We have heard that “unions don’t matter anymore”. “workers will be protected by companies anyway”. “'We can never return to those times”.
Well guess what. Yes we can return to those times. Perhaps, as I said, not to the times of workers burning to death. But certainly towards low wages, no benefits, poor working conditions and no ability to complain to management. This is the end game that your compatriots are hoping for.
Why? Not because they are “evil” or even “bad”. But because it will give them more money, more profit, and a larger share of the pie that they already have a huge share of. It’s human nature.
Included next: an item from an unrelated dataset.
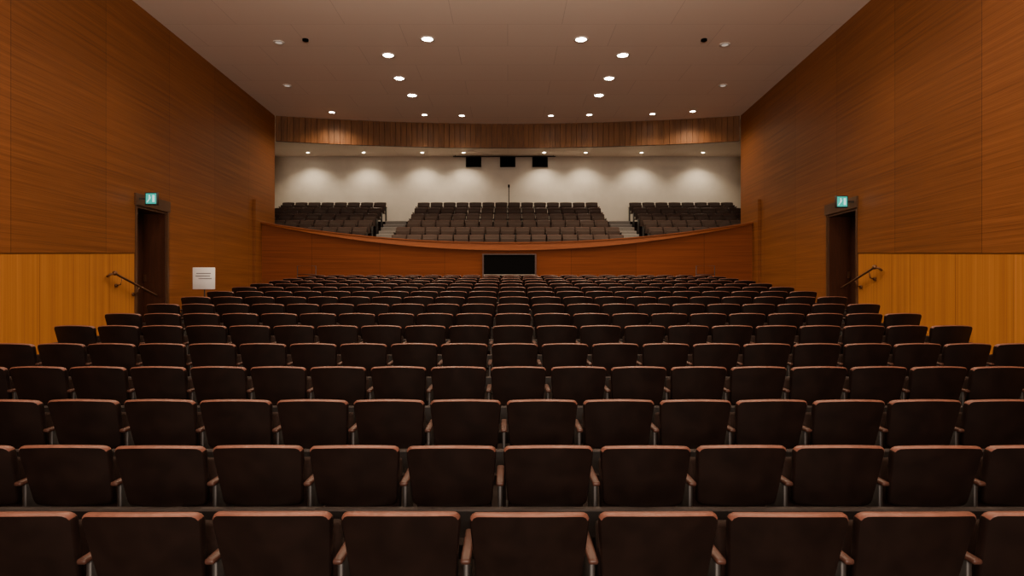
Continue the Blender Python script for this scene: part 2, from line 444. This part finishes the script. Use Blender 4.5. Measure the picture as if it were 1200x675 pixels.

Greed is Good.
I think we found him.
Because you like to pretend to be too stupid to understand something when you disagree with it, I’ll engage your little kabuki dance and explain it to you so you can drop the idiot mask.
Unions are the reason we have good work conditions today. Destroying unions is an attempt to walk back the progress we’ve made.
But you knew that.
Show me where I said that, you liar. Go ahead.
I certainly hope margin appreciates the substantial assistance you have given his argument.
I find it equally likely – indeed, more so, given margin’s sub-standard intellect – that he simply meant that the outcome from this bill is that teachers will work is physically hazardous conditions. Now, if I were to imagine that margin could understand and adopt your argument as his own, perhaps I might be moved to acknowledge that it’s unlikely. But merely because you have to savvy and wit to construct a palatable argument for margin does not mean that this is what margin meant in the first place.